How to Write a "Good" Report
5/20/2025
A crucial lesson to learn about report writing, and writing in general, is that “good writing” is entirely subjective. There are certainly general guidelines for writing a report, particularly an academic report. You avoid slang, write in third person, stop using contractions, maintain at least five sentences per paragraph, etc. These are “rules” that have likely been drilled into your head since at least middle school. However, this doesn’t mean that every report you read is going to follow those conventions and just because a report does not follow those conventions does not mean it is bad, you might even enjoy a casual tone a little more than formal one or vice versa because, again, “good writing” is subjective. So, if “good writing” is subjective, how does one become a “good writer,” you might ask. The answer is practice, practice and more practice. With practice, you develop a style, and with a style, your work becomes your own rather than some paragraphs that follow a rigid set of rules. There will, rather unfortunately, still be people who don’t like your style of writing, just like how there will be people who really like your style of writing; everything is a matter of taste. How exactly do we write something the reader will like if everything is a matter of taste? The answer is simple: knowing your audience is one of the most important things to remember when you write your report.
Your audience is whoever will read your written work, that could be a professor or, like in the case of MATE, judges at a competition or anyone in between. I am not writing a report right now, I’m writing a blog post, and the audience is anyone who may want help with report writing, which is you! That’s why I’ve taken on a casual tone. I’m still using contractions, and I might even throw in a little slang because my current audience is casual readers. But if this were a report and my audience was a professor, I would likely take on a very different tone. Sometimes those types of things might be explicitly stated, other times you need to make an inference, and in general, you can infer, write in third person, use a professional tone, write complete sentences and complete paragraphs, avoid contractions and use proper grammar.
Once you have the basics down, you must also think about what your audience knows. For example, suppose your audience is the general public. In that case, you’ll need to avoid or very clearly define jargon and provide more background on what might be considered “general knowledge in the field.” When someone says “general knowledge in the field,” they mean things that would be considered well-known to anyone with experience in the particular field, like Ohm’s law in electrical engineering, or conflict in Language Arts. But if your audience is just anyone, they might not know this “general knowledge in the field” because they aren’t in that field. Hence, you need more references and explanations. This would change if my audience were instead one of my English professors, suddenly I would no longer need to define what a metaphor is to say that Juliet’s line “O happy dagger, This is thy sheath. There rust and let me die” in Romeo and Juliet is a metaphor. I might provide some context for the line in the play before I argue about what I think this metaphor is saying, because maybe they haven’t read the play, but I would assume that they understood what a metaphor is because that particular piece of information is “general knowledge within the field.”

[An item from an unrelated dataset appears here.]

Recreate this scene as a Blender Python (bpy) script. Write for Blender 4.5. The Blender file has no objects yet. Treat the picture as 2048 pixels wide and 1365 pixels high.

Even once you understand what needs to go in a report, and how much background you need to provide about an argument you are trying to make, it can be hard to know what it will take to prove that argument. Now I could go on and on about logical fallacies when proving arguments, because there are many, and they are sometimes exceptionally hard to avoid. Instead, I’d rather talk about the best report-writing advice I have ever received. Imagine, as you’re writing your report, that someone is leaning over your shoulder watching you type, and every time you write a sentence, try to form some argument, they shake their head at you and say, “Nope, I don’t believe you.” Now your job is no longer to state an argument but to prove it to your slightly annoying imaginary friend. When you write a report, there are very few cases where you would want to remain impartial; often, you write a report to prove or support a point you are trying to make, so convince them. Be exhaustive. Support your conclusion until you feel confident that that imaginary person would have nothing left to say. Then you get to imagine them being frustrated that they have nothing to fire back, that’s the vindication for having to prove so much.
Now that you know how to decide what to say and how much of it to say, there still may be questions about how. That’s where you come in. Your style and your voice are something that will be entirely unique to you! That’s the fun part! It may also be the scary part, but that’s what practice is for. I could go on and on, like I have been in the rest of this post, about the best way to represent your arguments in a report, but remember when I was talking about subjectiveness? Yeah, that would just be me telling you that my writing is the best ever writing style. You know your audience, you know some general guidelines, from there, the world, well, your report at least, is your oyster! It’s your opinions and your arguments that you want to present; that’s why having your voice shine through, not mine, not your professors’, but yours, is incredibly important to your report. It’s what makes it unique, which will make it interesting, even if it’s an argument someone has read about a million times before. Happy report writing!